3D scene scripts
———
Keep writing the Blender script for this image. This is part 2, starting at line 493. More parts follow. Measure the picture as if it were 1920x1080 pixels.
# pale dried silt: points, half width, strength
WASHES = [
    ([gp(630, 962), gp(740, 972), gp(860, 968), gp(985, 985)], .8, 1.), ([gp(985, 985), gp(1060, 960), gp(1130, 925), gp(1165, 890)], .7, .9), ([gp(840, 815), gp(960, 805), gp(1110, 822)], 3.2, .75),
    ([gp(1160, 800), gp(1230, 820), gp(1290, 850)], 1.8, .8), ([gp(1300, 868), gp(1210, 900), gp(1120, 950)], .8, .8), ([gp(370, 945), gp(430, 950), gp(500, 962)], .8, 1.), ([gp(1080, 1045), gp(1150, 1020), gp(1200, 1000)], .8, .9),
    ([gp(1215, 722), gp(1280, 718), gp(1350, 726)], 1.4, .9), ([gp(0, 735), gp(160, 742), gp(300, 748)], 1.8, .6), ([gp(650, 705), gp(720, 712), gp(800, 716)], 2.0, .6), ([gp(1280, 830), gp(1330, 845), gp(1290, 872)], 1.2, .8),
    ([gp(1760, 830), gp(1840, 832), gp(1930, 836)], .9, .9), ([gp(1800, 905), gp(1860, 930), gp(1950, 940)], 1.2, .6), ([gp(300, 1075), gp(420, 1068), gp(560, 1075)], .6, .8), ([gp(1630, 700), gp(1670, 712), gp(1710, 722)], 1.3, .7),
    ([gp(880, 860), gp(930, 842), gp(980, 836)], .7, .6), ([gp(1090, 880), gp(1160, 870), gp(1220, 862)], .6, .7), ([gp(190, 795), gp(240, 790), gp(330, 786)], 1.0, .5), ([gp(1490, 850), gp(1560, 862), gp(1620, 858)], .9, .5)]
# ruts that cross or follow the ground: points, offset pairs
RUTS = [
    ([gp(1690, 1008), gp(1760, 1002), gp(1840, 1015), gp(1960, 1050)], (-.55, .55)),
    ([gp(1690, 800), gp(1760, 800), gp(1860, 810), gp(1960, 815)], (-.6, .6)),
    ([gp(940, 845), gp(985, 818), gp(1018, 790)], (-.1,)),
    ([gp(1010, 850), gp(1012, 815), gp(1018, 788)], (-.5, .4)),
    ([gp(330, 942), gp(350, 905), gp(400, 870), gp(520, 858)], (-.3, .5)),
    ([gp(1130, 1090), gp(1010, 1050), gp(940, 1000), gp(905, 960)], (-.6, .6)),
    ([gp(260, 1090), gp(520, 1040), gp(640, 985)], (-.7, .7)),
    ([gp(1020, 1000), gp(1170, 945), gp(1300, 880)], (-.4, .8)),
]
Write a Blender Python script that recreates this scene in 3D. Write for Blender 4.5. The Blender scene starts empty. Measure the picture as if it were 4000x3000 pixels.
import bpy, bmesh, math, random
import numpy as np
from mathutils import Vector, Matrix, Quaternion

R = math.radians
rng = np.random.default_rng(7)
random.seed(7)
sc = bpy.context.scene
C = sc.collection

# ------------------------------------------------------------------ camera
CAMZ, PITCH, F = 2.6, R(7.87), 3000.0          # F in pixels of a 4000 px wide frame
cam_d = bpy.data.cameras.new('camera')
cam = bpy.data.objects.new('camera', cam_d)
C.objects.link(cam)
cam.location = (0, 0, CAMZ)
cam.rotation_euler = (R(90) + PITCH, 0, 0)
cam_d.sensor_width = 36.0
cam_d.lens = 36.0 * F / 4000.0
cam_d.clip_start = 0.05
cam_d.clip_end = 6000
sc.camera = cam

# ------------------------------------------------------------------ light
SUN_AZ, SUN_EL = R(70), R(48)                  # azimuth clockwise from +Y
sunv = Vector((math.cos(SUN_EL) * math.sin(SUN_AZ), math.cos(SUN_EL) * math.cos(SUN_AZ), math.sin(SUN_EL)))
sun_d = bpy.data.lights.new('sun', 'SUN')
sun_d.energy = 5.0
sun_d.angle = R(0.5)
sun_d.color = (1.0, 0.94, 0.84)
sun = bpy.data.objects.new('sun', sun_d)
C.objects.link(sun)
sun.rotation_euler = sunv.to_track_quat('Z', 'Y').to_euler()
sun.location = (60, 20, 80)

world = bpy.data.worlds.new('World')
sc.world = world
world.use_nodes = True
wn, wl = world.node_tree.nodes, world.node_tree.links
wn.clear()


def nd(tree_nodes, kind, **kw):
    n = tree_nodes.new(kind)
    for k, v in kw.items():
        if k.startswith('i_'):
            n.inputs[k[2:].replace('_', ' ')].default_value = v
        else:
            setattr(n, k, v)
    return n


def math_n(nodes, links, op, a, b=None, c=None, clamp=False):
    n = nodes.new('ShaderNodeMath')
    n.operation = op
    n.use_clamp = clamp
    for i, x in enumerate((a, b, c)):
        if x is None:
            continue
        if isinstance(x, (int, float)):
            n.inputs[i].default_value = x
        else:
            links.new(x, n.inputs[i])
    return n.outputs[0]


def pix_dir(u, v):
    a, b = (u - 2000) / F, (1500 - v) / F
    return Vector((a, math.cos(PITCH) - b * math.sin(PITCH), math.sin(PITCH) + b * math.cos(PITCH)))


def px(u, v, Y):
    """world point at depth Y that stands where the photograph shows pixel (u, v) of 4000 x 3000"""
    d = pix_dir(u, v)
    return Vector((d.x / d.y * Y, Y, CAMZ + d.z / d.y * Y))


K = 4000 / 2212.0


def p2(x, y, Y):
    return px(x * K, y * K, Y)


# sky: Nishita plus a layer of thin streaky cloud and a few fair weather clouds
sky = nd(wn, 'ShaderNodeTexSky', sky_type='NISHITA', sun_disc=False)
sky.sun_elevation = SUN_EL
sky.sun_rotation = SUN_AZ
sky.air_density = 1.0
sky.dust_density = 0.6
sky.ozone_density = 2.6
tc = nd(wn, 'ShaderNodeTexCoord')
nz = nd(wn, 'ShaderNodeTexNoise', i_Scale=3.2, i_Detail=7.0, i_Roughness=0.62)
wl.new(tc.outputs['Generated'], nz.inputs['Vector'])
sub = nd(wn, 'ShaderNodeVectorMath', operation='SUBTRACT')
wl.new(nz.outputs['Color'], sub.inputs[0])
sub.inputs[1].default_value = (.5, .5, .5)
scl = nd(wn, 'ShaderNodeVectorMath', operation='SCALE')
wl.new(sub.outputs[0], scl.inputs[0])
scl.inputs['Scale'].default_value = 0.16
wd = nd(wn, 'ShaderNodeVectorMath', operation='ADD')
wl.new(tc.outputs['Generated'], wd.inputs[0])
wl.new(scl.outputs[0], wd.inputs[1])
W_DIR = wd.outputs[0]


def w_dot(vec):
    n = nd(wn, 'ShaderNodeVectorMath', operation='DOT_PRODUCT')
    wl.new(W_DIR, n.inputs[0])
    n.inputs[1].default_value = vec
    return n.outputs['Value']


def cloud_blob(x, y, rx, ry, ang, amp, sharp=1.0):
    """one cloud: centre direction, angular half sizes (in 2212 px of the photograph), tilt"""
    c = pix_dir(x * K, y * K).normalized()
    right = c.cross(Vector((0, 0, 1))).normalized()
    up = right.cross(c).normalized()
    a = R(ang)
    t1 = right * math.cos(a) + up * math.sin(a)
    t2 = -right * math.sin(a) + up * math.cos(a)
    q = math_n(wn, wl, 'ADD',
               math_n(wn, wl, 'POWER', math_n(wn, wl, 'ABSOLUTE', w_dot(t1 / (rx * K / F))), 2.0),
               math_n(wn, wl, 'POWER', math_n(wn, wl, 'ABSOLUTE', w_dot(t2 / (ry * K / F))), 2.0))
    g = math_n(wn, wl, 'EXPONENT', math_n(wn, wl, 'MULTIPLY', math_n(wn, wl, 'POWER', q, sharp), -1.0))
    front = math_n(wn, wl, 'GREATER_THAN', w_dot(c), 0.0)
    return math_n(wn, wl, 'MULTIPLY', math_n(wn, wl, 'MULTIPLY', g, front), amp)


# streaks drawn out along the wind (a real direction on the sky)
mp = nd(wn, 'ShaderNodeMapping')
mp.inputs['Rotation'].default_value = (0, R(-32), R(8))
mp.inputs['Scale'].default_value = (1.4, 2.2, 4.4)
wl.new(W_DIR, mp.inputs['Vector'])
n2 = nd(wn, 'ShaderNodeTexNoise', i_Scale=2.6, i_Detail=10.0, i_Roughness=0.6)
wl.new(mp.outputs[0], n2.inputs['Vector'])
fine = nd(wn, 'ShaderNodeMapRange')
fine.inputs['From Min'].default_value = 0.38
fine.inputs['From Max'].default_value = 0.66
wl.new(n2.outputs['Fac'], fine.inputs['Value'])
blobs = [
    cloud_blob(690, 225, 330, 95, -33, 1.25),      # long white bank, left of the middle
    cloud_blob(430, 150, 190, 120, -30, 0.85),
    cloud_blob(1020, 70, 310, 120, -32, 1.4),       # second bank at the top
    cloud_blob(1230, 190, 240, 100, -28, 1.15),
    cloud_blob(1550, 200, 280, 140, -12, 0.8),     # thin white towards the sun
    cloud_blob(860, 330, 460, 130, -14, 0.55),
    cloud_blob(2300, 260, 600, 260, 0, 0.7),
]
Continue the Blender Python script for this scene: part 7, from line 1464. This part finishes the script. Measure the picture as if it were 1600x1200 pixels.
———
▶ WORK TO COMPLETE: Extract and output the part that opens with the line containing "Write a Blender" and closes with the line containing "sun.location = (60, 20, 80)", unchanged, ends included.

▶ PROBLEM SOLUTION:
Write a Blender Python script that recreates this scene in 3D. Write for Blender 4.5. The Blender scene starts empty. Measure the picture as if it were 4000x3000 pixels.
import bpy, bmesh, math, random
import numpy as np
from mathutils import Vector, Matrix, Quaternion

R = math.radians
rng = np.random.default_rng(7)
random.seed(7)
sc = bpy.context.scene
C = sc.collection

# ------------------------------------------------------------------ camera
CAMZ, PITCH, F = 2.6, R(7.87), 3000.0          # F in pixels of a 4000 px wide frame
cam_d = bpy.data.cameras.new('camera')
cam = bpy.data.objects.new('camera', cam_d)
C.objects.link(cam)
cam.location = (0, 0, CAMZ)
cam.rotation_euler = (R(90) + PITCH, 0, 0)
cam_d.sensor_width = 36.0
cam_d.lens = 36.0 * F / 4000.0
cam_d.clip_start = 0.05
cam_d.clip_end = 6000
sc.camera = cam

# ------------------------------------------------------------------ light
SUN_AZ, SUN_EL = R(70), R(48)                  # azimuth clockwise from +Y
sunv = Vector((math.cos(SUN_EL) * math.sin(SUN_AZ), math.cos(SUN_EL) * math.cos(SUN_AZ), math.sin(SUN_EL)))
sun_d = bpy.data.lights.new('sun', 'SUN')
sun_d.energy = 5.0
sun_d.angle = R(0.5)
sun_d.color = (1.0, 0.94, 0.84)
sun = bpy.data.objects.new('sun', sun_d)
C.objects.link(sun)
sun.rotation_euler = sunv.to_track_quat('Z', 'Y').to_euler()
sun.location = (60, 20, 80)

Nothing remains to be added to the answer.